"Stay Home Theater"、第4弾。小説のストーリーが面白かったので、映画も観てみた。音楽を題材にした小説だから、音楽でも楽しんでみたかったし、実際の演奏がどのように映像作品に落とし込まれるかという点にも興味があった。
観てよかった。いい作品だった。
登場人物を絞ったのは奏功している。映像作品は文字だけの小説に比べて、多くの情報量を詰め込めるけれど、詰め込み過ぎると散漫になる。
原作が長編の場合、削らなければならないエピソードや人物が出てくる。映画化は減算の作業ということがよくわかった。
裏を返せば、小説はどこまでも細部を書き込むことができる。映画を見てから小説の方の出来栄えを見直した。音がしなくても、音楽が聴こえる小説だった。

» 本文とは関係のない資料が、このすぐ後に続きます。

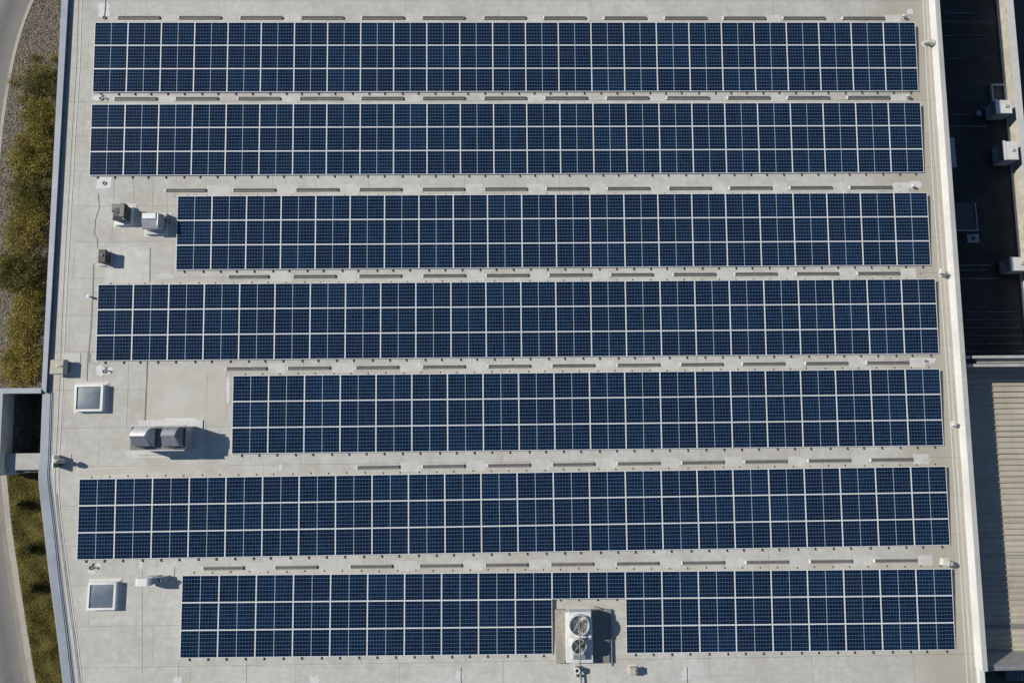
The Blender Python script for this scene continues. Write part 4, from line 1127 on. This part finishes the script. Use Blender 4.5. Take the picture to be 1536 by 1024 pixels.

出てこない人物は、奏、塵の父親、綿貫先生、華道の先生⋯⋯…。
小説ではたくさんの人物が登場するが、バランスよく登場し、性格やコンクールに対する思いも細やかに書かれていた。恩田陸の筆力には感心する。
クラシック音楽の素養がまったくないので"現物"の音楽が流れる映画よりも"言葉"の表現で楽しむ小説の方が空想が広がった気がする。
一方、映画では栄伝亜夜の葛藤と復活に物語の焦点を絞った。小説のなかでも印象に残る場面を拾い上げ、丁寧に映像化している。その結果、メリハリのある作品になっている。
亜夜に焦点を絞ると、物語は母親と師との死別を乗り越えた"PTG story"として見ることもできるかもしれない。でも、この作品は、とくに小説の方はそこに重きをおかず、若者たちの切磋琢磨を軸にした。そのおかげで安易な"soap drama"にならずに「青春群像小説」になりえた。
ただ、登場人物の関係や亜夜の葛藤が映画を先に観た人にどれだけ伝わるか、小説を先に読んでしまった私にはわからない。マサルの位置が曖昧で弱いかもしれない。
小説ではマサルと塵、二人の演奏に後押しされて亜夜は「進化」していく。しかもマサルは技術でも音楽性でもすでに超一流。だからあの結末になった。映画ではその役割を塵一人に寄せているため、マサルの影が薄い。
人物以外にも、映画では削られている場面やエピソードも多い。
そもそも、「音楽を広いところへ連れ出す」という原作の鍵になるメッセージが「世界が鳴っている」に変わっている。この時点で映画は小説とは別の作品と見るべきかもしれない。
個人的には、小説のなかで一番印象に残った場面ーー見知らぬ間柄のはずの明石と亜夜の二人が抱擁して号泣する場面ーーがなかったので残念だった。
本選でマサルが演奏しているあいだ、「客席で観てる」と言ったはずの亜夜はロビーで液晶画面で演奏を見ている。なぜだろう。そこへ明石が現れる。彼が「ピアノが好きだ」と素直に発した言葉を受けて亜夜は「私にはできない」と涙を流す。そして、彼女は音楽から「逃亡」しようとする。この場面は小説にはない。小説では、亜夜は二人の天才の演奏に刺激を受けながら、後退りすることなく一歩ずつ前へ進んでいく。
映画では、亜夜が死別という逆境や音楽界への再挑戦というプレッシャーに、一度は負けそうになりながらも打ち克つ姿を映したかったのだろう。小説を読んでから観ると、亜夜が足を止めてしまうことに戸惑う。一日一日と彼女は進化するし、それは三枝子の台詞で読者にも伝えられているから。
出会ったばかりの間柄の薄い他人の前で号泣してしまう場面で、亜夜が思わず明石の胸にすがりついてしまう、という展開ではどうだっただろう。
あなたなら大丈夫、きっとできる
そんな台詞を明石に言ってもらいたかった。その言葉を聞いて、涙を拭いステージへ向かう亜夜⋯⋯…。
まったく勝手に別の展開を妄想してしまった。